AI Options, not ‘Optimism’
‘Optimism’ is about odds of success, but odds are for spectators. Participants weigh options, not odds.
Optimism clashes with realism. I focus on futures in which a series of difficult problems are solved, yet I strive to be realistic, and I’m not an optimist, so what’s going on?
After grappling with alternative approaches to this topic — concrete situations, conditional probabilities, dependency chains — I declared failure and dropped the project. Here are the resulting fragments after some cleanup:
Common misguided thinking
Here’s an easy and effective way to misunderstand our situation:
“We’re on a path to superintelligence, which may be impossible to control and hence likely to destroy us. Therefore, we can’t assume that powerful AI will help us solve seemingly intractable problems. To assume otherwise would be naïvely optimistic, and with so many critical problems, our odds of success are poor.”
Here’s a better way to think about it:
“We’re on a path to superintelligence, which must be steerable, or nothing else matters. Therefore, in every future that matters we can assume that powerful AI will help us solve seemingly intractable problems. Our options in a hypercapable world are largely unexplored, and our overall odds of success are unknown.”
In this situation, debating odds of success is pointless, exploring options is crucial, and optimism is irrelevant. Practical strategic thought must assume (and seek!) one crucial success: steerable superintelligent-level AI.
Participants don’t think like spectators
The appearance of a clash between realism and optimism has epistemic roots in the difference between science and engineering1 — the difference between a spectator estimating odds of success and a participant seeking ways to achieve it.
Spectators trace causality forward, whether toward failure or success.
Participants chain backward, seeking preconditions for success.Spectators imagine chains of events and debate probabilities.
Participants explore chains of actions and weigh alternative goals.Spectators think like scientists and make estimates.
Participants think like engineers and make proposals.
Here’s the problem: To play the role of a participant well, it’s necessary to consider what ‘success’ means and what it requires, even if this means focusing on futures in which many difficult problems are solved.
Most people choose to be spectators.
Probabilities conditioned on success
To recognize paths to success means exploring potential success-states and their preconditions, backward chaining to find ways forward. Let’s consider this abstractly.
There is no ‘optimism’ or ‘pessimism’ in this approach, only a search for promising options — a task that requires conceptualizing and comparing options, not debating P(doom). If preconditions require solutions to problems X, Y, and Z, then P(solve-X) = P(solve-X | solve-Y, solve-Z). In other words, in the possible worlds we’re considering, solutions to X can and must assume solutions to Y and Z. Conditioned on overall success, all preconditions must be met, and if solving one problem can help solve another, there is no ‘optimism’ in assuming that it actually does.

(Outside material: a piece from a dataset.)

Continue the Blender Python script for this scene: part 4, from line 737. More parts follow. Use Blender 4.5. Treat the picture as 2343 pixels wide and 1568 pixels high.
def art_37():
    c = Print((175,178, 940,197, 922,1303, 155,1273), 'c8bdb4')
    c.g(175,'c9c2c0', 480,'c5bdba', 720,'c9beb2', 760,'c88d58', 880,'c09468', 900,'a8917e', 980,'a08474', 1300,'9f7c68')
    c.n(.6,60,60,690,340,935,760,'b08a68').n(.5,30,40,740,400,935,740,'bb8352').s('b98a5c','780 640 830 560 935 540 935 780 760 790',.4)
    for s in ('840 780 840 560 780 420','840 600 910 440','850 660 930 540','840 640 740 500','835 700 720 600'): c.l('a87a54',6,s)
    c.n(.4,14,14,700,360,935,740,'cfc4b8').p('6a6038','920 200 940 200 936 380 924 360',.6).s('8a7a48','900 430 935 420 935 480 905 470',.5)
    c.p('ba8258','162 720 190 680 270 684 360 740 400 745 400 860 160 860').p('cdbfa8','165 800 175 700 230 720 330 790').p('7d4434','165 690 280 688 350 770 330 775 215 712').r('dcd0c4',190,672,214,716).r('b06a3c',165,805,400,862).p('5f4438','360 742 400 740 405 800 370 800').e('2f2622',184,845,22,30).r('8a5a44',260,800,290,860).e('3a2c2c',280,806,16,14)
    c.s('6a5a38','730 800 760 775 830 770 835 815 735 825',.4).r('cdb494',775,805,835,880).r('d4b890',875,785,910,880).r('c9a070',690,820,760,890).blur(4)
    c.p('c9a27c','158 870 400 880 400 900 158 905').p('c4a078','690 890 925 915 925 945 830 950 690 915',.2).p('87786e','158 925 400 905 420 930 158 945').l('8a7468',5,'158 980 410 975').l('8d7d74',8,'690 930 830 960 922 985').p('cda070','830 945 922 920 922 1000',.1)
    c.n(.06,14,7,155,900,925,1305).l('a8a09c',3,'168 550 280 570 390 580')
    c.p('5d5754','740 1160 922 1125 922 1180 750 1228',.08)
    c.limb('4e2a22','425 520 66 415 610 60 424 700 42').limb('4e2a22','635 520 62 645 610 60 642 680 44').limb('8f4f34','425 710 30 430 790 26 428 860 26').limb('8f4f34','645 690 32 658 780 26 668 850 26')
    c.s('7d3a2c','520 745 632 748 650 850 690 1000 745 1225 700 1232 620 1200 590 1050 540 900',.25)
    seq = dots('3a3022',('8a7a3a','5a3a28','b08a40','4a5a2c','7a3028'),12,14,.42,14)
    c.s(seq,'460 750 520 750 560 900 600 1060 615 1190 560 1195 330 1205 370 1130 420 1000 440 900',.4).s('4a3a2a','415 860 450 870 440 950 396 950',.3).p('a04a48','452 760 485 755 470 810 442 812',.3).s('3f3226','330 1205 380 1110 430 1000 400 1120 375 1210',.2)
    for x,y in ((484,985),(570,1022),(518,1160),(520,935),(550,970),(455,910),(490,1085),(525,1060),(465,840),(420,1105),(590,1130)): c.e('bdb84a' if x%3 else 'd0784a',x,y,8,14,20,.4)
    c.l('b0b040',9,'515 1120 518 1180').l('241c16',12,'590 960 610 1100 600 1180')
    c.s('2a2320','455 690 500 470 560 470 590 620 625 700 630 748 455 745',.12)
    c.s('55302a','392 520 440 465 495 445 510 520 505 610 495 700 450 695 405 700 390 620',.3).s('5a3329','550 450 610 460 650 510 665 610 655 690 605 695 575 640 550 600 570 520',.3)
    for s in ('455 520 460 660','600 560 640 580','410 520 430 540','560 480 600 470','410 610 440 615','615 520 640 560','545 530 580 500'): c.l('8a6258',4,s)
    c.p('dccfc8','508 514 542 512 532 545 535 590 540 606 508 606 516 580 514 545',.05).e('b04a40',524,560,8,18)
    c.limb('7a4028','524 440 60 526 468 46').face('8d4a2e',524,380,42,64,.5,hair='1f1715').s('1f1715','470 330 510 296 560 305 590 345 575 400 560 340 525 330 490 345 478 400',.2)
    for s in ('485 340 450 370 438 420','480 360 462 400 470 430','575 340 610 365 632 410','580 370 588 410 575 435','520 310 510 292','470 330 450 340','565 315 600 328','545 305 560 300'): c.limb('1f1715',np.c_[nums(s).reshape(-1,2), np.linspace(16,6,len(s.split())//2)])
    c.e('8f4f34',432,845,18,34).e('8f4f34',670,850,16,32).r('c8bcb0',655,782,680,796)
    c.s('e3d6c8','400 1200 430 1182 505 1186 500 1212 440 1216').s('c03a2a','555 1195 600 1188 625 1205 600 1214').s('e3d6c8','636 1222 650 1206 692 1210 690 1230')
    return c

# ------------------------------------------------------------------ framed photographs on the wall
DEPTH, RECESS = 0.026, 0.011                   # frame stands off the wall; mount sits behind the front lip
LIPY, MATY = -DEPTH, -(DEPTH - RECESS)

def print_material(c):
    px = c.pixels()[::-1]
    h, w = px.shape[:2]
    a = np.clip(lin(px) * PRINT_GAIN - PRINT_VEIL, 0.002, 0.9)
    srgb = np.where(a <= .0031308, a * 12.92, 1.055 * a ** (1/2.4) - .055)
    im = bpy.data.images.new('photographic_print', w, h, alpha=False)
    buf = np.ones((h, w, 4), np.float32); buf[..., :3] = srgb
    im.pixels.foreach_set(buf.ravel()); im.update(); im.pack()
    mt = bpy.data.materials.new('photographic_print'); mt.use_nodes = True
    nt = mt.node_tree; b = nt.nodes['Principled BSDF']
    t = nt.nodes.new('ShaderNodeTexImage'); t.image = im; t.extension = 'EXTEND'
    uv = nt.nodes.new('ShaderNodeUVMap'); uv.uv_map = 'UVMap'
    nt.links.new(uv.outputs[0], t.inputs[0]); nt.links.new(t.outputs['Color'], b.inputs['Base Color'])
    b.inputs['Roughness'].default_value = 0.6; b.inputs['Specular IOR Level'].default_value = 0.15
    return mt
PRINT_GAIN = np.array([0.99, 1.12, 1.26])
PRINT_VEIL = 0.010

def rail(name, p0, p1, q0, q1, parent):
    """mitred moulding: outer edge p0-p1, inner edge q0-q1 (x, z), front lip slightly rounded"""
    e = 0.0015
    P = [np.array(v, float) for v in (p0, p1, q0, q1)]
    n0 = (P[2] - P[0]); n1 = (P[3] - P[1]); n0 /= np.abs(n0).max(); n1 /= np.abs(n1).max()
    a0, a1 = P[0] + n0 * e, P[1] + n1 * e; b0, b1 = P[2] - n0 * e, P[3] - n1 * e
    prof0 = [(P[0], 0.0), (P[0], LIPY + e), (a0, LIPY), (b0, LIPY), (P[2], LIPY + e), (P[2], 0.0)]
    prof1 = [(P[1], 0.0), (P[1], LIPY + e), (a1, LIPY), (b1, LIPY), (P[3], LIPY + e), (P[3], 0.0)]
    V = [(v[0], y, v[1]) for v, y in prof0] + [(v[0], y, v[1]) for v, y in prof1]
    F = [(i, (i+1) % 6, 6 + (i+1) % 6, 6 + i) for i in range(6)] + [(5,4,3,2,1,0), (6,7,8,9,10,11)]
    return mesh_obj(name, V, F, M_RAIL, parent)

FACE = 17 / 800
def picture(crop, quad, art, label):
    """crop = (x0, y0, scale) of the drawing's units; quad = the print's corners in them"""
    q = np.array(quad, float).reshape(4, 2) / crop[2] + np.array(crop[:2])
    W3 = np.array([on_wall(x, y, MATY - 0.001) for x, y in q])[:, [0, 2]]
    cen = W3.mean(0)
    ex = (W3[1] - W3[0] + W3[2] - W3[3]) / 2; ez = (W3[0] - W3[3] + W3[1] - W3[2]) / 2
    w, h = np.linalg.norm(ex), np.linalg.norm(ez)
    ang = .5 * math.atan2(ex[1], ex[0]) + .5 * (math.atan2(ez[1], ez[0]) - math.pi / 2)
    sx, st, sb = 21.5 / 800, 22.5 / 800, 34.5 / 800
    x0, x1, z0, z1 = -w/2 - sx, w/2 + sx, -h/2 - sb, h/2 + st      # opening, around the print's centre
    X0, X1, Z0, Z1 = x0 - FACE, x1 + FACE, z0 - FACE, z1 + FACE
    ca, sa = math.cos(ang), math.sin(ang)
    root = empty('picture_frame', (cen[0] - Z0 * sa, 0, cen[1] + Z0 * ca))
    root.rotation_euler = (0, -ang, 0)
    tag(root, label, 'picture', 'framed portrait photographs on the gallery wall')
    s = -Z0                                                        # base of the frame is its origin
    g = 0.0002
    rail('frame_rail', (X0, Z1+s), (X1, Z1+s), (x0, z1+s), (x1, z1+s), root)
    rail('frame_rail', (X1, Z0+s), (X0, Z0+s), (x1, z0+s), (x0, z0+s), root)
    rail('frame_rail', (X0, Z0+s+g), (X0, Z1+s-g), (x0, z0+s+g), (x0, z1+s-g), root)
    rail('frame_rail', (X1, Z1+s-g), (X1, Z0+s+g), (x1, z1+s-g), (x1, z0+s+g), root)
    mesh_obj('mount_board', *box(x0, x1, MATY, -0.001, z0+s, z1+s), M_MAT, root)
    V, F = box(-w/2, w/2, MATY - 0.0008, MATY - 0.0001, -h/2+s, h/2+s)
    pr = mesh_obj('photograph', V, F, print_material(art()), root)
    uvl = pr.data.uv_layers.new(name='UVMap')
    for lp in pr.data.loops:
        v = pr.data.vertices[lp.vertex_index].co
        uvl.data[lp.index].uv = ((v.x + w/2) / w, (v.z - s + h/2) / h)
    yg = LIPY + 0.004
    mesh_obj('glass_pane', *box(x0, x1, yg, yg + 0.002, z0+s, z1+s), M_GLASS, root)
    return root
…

Now consider solve-SI ≈ “successfully manage emerging superintelligence”. Given well-informed policies, and for many values of X, P(solve-X | solve-SI, policy) will be substantial.
The logic of dependency and enablement
When SI creates a problem, SI-level solutions may be necessary, could be sufficient, and may call for strategic differential technology development. This creates chains of risks, mitigations, enablements, requirements, dependencies, policy challenges, and even some favorable near-inevitabilities.
Here are some connections in rough outline, using ‘~requires’ (meaning ‘requires, with caveats’) to abbreviate what would otherwise be extensive discussions of alternatives and challenges. Each point is linked to a previous post:
Agency architectures: SI could enable uncontrolled agents → structured workflows can steer SI-level capabilities → ~requires enablements that scale workflows to SI-level capabilities.
Software security: SI could exploit any software vulnerability → reliable security ~requires formally verified systems → achieving this ~requires scalable AI-based formal verification.
Verification frameworks: SI could enable strong deception → trust structures ~require structured transparency → effective trust frameworks ~requires secure computational foundations.
Strategic stability: SI accelerates arms races → stability ~requires defensive dominance → avoiding instability ~requires enabling rapid defensive deployment.
Resource conflicts: SI could intensify competition → blunting resource competition may be necessary for stability → ~requires recognition of prospects for SI-enabled abundance.
The key consideration is that the “~required” conditions are substantially enabled by steerable superintelligence, which is itself a requirement for the futures that matter.
When realism seems unrealistic
Consider strategic planning in a world that must solve multiple unprecedented problems to avoid disaster. In this world:
Successful outcomes require multiple unprecedented successes.
Scenarios with multiple unprecedented successes seem unrealistic.
Therefore, scenarios that make success possible get little attention.
This stylized picture resembles today’s situation, and (3) is a threat to your life. How can we change the conversation?
This is a deep topic discussed in “The Clashing Concerns of Engineering and Science” (pdf), Chapter 8 of Radical Abundance. It turns out that epistemic structures of science and engineering are like duals in a category-theoretic sense. A failure to appreciate this has created substantial intellectual friction.